Grove Keeper is Dungeon Keeper versus woodcutters and your greatest weapon is a giant in his underpants

A giant lurks in the forest.

Games like Dungeon Keeper and Evil Genius cast you as the villain repelling heroes as they break on your defences like waves on the shore. Grove Keeper is different. You play a noble god of the forest protecting trees from old-timey woodcutters and hunters who have come to cut down Old Man Willow and shoot all the wildlife. Fortunately, you can build an army of mythical creatures including satyrs and half-naked giants who rend and stomp loggers with abandon. Maybe you are a bit villain-adjacent.

The demo I played at PAX Australia gave me a home tree and a single hut to protect, but let me grow more trees each night to produce the resources I needed to summon defenders. Willows are expensive and finicky about being planted near water, while the spruce don't give a damn where they grow, but produce less of the magic juice I need to cast spells and summon goblins and vodyanoy.

Once I'm done with a night's planting and summoning I press the button to begin the day, and waves of humans with axes and bows start marching in. As well as just selecting a blob of monsters and right-clicking on them, I have access to a handful of spells. Meteors crush enemies, runes heal my guys, and kelpies come out of the water to demolish units crossing the river, or would if I remembered to use them more than once.
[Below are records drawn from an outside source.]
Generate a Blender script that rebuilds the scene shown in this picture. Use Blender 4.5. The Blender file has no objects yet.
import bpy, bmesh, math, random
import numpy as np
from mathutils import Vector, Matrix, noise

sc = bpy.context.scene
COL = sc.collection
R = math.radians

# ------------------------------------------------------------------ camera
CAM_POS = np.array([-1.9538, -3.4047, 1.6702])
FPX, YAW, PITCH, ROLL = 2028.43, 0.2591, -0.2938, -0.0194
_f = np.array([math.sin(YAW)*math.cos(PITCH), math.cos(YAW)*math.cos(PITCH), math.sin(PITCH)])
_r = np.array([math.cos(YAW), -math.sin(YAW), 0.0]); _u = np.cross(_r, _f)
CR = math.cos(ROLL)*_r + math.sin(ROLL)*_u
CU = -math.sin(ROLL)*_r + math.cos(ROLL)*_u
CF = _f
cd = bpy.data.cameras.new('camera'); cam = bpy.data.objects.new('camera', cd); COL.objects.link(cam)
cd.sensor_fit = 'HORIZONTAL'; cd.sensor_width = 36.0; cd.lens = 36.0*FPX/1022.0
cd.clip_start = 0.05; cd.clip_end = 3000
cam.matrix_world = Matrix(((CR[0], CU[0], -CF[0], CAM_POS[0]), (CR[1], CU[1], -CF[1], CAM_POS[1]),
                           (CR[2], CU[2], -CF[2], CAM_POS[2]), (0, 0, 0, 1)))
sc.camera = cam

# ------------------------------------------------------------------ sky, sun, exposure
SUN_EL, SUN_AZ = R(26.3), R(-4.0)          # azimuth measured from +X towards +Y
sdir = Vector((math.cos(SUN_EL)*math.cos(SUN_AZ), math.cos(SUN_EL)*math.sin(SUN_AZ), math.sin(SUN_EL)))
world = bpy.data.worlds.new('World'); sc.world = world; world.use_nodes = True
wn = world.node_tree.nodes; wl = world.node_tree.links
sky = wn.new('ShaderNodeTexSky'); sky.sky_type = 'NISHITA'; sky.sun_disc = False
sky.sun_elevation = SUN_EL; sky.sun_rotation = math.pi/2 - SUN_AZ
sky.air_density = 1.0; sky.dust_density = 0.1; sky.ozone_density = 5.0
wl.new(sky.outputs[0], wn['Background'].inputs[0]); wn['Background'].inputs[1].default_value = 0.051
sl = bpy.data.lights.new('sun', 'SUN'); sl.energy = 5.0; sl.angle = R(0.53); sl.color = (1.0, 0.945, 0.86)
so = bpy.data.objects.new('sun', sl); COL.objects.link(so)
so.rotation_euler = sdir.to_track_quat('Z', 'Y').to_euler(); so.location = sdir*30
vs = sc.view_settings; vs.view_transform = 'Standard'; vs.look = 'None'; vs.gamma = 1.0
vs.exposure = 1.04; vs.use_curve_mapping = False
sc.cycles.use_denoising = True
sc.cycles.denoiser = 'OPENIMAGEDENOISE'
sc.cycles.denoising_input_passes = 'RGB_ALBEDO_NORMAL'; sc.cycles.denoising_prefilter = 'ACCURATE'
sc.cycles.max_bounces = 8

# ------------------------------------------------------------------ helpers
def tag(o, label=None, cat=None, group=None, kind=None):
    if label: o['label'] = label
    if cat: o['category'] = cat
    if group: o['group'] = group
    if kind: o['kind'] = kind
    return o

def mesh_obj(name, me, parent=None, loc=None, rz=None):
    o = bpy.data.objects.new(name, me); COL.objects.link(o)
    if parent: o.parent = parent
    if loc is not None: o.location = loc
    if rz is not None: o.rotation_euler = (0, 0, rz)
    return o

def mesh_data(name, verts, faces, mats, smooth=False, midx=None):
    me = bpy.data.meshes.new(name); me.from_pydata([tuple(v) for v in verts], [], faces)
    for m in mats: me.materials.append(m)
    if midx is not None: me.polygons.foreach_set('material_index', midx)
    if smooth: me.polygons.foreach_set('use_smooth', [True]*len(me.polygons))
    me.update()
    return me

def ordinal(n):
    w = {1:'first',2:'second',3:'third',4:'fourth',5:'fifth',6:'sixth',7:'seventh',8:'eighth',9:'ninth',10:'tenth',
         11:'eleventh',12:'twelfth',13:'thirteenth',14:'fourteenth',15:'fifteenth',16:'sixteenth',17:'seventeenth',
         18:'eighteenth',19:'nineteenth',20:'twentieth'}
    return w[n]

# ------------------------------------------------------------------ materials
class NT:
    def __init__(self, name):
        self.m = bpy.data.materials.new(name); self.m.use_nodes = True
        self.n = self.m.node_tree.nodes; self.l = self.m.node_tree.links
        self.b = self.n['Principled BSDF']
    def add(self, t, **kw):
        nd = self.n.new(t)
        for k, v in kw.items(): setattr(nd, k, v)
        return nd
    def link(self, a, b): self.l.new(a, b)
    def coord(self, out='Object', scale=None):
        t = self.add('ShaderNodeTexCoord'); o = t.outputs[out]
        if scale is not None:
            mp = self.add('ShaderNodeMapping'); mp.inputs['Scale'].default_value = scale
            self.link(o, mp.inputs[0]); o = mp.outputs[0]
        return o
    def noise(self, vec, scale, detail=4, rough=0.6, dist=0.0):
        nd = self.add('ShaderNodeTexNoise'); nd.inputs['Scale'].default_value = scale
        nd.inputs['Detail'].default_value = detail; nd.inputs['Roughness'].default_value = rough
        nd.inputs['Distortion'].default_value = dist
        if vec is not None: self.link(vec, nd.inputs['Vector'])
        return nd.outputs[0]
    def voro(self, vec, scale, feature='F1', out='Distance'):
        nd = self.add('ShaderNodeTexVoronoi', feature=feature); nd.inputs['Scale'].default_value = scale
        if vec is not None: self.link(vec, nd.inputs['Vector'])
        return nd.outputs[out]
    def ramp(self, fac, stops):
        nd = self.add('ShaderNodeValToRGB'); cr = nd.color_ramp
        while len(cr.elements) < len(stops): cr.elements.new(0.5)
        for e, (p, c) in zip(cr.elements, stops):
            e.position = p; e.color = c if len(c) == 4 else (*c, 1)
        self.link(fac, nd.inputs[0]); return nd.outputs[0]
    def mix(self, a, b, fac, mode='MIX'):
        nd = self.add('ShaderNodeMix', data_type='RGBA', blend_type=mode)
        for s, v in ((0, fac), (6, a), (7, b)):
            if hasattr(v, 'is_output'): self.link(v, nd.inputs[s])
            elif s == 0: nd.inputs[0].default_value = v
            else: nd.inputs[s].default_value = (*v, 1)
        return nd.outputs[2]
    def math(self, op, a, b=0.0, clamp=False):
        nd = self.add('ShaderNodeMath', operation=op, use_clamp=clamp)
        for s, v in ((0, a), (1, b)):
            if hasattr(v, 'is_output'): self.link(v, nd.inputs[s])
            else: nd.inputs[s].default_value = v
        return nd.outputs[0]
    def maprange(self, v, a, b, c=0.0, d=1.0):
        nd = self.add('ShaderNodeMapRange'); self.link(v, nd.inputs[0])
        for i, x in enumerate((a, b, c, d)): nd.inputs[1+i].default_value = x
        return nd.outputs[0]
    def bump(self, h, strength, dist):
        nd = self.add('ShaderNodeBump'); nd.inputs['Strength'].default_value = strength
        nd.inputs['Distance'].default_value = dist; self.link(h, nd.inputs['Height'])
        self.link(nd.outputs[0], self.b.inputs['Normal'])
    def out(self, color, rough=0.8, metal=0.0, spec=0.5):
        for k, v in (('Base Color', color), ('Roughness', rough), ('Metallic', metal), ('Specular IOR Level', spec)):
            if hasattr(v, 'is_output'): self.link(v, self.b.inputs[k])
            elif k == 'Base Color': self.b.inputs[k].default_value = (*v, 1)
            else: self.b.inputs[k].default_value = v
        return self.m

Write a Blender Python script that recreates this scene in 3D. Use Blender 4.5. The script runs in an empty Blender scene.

At the end of each day, as the final human falls, Grove Keeper zooms in from a godlike birdseye view to give you an up-close shot of some poor sucker being gored by a satyr or kicked into the sky by a giant. They ragdoll deliciously, and land on their heads often enough to make me cackle like an idiot. Grove Keeper may be a tactical game of population-limit balancing and resource management, but it understands the reason we like Skyrim's giants is because they can launch you into orbit.

At the end of each day I was offered a couple of options for a power-up. Did I want to boost the population limit, or increase my damage? Gain some free magic points, or increase production? It's just enough strategic decision-making to make you think, even if it is largely a game of clicking your blobs on the enemy and watching those damn humans get what they deserve. The jerks.

Grove Keeper is currently in development at indie studio Steep Summit, and you can check it out on Steam.